> **What the task asks**
Copy the first line of the material below and every later line through the line containing "from mathutils import Vector, Matrix, noise", without any other output.

> **Information supplied**
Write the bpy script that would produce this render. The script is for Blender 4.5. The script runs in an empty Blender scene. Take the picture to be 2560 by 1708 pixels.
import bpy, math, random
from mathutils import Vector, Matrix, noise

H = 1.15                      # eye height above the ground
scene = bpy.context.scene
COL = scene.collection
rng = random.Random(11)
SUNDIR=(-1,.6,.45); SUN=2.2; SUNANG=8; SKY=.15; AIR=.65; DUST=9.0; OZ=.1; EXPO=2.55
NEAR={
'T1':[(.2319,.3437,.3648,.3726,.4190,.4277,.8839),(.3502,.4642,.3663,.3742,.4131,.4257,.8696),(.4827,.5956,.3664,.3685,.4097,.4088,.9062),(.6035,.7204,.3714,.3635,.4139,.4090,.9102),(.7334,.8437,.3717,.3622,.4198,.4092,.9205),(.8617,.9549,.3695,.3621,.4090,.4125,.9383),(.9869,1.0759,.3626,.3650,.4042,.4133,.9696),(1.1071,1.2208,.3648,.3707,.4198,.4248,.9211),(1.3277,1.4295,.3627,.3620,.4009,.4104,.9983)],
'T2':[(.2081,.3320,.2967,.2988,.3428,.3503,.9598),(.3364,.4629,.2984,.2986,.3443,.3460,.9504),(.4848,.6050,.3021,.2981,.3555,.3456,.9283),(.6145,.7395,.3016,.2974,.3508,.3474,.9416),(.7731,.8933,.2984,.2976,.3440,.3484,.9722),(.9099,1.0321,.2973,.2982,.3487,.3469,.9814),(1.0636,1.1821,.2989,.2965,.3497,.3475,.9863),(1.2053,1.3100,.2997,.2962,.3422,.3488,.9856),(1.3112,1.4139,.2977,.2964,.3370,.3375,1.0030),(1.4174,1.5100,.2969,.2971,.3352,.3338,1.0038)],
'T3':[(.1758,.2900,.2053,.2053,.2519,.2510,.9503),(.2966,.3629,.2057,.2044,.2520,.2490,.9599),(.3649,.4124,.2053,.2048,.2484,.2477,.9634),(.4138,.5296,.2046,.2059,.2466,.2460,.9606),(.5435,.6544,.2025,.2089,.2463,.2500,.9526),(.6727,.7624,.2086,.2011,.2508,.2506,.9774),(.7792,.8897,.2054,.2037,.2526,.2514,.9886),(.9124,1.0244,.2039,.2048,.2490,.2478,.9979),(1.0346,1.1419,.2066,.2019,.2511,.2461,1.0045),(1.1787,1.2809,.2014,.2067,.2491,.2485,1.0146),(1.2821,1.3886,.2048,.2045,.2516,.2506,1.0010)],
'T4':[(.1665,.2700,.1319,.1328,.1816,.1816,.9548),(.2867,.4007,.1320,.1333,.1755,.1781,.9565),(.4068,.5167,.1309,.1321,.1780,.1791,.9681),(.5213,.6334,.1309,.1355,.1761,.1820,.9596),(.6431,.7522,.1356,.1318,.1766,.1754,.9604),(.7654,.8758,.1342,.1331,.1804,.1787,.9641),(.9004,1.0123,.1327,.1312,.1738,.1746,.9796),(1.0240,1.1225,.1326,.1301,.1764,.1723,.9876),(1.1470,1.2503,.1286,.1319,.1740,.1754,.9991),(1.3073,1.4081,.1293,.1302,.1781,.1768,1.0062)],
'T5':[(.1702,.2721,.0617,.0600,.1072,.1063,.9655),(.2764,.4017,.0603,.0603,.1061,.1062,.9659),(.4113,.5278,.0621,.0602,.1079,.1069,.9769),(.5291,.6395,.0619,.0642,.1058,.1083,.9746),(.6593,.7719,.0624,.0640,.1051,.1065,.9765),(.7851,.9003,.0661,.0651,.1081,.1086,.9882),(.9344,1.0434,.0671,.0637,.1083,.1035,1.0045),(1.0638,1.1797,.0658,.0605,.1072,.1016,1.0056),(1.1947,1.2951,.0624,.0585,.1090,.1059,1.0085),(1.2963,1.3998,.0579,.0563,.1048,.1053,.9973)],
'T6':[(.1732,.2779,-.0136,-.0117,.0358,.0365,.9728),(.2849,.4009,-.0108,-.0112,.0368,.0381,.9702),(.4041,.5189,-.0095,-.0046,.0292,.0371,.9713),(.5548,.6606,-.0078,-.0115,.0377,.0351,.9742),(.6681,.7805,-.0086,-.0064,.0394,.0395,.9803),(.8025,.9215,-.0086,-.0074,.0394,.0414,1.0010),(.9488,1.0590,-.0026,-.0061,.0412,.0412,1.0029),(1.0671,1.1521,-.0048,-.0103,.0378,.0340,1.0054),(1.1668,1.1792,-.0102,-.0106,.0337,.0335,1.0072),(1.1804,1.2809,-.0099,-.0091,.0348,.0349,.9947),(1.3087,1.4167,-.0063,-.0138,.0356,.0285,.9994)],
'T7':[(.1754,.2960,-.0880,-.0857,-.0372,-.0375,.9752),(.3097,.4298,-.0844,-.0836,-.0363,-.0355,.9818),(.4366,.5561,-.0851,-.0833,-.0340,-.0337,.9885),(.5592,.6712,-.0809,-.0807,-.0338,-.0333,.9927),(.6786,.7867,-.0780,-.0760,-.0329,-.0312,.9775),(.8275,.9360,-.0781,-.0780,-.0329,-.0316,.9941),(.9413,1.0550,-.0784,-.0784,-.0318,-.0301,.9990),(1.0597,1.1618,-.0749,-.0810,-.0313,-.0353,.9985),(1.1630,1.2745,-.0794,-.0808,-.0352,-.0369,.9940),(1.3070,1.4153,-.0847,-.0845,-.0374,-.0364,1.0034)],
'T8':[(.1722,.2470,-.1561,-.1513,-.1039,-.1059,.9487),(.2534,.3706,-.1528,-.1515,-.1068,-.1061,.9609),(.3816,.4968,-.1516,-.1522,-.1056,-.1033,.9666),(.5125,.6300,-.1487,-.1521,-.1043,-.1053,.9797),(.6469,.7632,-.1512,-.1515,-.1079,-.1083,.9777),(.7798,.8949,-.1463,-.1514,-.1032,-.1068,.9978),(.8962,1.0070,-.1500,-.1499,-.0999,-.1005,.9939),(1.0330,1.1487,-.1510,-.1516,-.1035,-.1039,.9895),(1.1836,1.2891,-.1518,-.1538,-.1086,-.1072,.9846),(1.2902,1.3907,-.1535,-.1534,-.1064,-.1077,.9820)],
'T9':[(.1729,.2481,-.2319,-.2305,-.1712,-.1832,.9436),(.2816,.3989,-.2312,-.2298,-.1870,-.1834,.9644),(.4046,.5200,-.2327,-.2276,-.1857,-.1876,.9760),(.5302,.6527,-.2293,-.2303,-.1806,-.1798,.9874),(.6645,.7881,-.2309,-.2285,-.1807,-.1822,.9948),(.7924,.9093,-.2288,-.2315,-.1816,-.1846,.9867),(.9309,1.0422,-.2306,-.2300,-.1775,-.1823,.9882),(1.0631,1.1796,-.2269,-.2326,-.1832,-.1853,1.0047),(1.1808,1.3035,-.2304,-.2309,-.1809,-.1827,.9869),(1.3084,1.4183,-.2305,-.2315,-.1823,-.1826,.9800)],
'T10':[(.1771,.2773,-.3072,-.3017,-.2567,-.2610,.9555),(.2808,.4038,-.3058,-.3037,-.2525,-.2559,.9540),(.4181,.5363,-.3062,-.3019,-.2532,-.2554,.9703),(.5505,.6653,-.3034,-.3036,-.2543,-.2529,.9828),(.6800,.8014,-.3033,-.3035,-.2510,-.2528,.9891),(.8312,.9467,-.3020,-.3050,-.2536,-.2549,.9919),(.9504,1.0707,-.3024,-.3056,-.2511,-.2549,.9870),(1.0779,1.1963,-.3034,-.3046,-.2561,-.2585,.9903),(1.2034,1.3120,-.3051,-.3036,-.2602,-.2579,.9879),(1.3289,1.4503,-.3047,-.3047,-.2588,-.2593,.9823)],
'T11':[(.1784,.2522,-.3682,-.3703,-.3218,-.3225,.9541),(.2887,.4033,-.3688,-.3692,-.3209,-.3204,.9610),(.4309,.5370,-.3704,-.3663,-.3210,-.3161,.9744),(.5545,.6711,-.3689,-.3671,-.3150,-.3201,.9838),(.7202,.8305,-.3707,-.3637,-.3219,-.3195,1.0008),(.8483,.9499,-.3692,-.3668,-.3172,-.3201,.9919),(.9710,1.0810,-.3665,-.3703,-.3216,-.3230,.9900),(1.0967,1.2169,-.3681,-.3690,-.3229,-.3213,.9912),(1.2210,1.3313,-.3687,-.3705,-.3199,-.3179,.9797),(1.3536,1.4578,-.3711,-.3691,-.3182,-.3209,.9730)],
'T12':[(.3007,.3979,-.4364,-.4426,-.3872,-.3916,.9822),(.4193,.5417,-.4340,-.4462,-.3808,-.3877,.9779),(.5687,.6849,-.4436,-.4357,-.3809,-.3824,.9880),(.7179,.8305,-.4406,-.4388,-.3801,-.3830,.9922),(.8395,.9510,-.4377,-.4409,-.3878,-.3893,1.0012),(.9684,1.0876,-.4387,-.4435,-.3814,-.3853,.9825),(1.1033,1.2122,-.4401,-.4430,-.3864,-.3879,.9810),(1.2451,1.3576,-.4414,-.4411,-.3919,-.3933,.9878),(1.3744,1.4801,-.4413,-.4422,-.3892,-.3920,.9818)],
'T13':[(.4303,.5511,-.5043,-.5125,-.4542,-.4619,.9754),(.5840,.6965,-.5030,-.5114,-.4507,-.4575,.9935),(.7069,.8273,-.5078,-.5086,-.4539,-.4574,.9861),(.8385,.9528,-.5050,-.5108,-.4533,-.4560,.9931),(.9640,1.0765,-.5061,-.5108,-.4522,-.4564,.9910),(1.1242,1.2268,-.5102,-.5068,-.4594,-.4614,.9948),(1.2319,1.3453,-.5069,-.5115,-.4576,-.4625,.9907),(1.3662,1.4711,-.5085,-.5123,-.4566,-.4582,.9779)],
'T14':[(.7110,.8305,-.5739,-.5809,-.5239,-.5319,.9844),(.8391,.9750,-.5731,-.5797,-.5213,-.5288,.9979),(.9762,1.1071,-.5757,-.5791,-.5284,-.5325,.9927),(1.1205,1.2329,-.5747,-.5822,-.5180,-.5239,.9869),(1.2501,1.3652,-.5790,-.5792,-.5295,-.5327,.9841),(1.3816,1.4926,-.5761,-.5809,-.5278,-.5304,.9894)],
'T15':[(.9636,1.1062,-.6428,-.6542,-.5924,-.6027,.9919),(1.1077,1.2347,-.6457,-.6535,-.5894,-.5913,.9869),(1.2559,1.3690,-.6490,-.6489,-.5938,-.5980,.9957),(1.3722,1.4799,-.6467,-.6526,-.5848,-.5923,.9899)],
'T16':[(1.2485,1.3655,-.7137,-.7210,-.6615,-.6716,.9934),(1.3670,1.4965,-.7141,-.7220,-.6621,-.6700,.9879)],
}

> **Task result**
Write the bpy script that would produce this render. The script is for Blender 4.5. The script runs in an empty Blender scene. Take the picture to be 2560 by 1708 pixels.
import bpy, math, random
from mathutils import Vector, Matrix, noise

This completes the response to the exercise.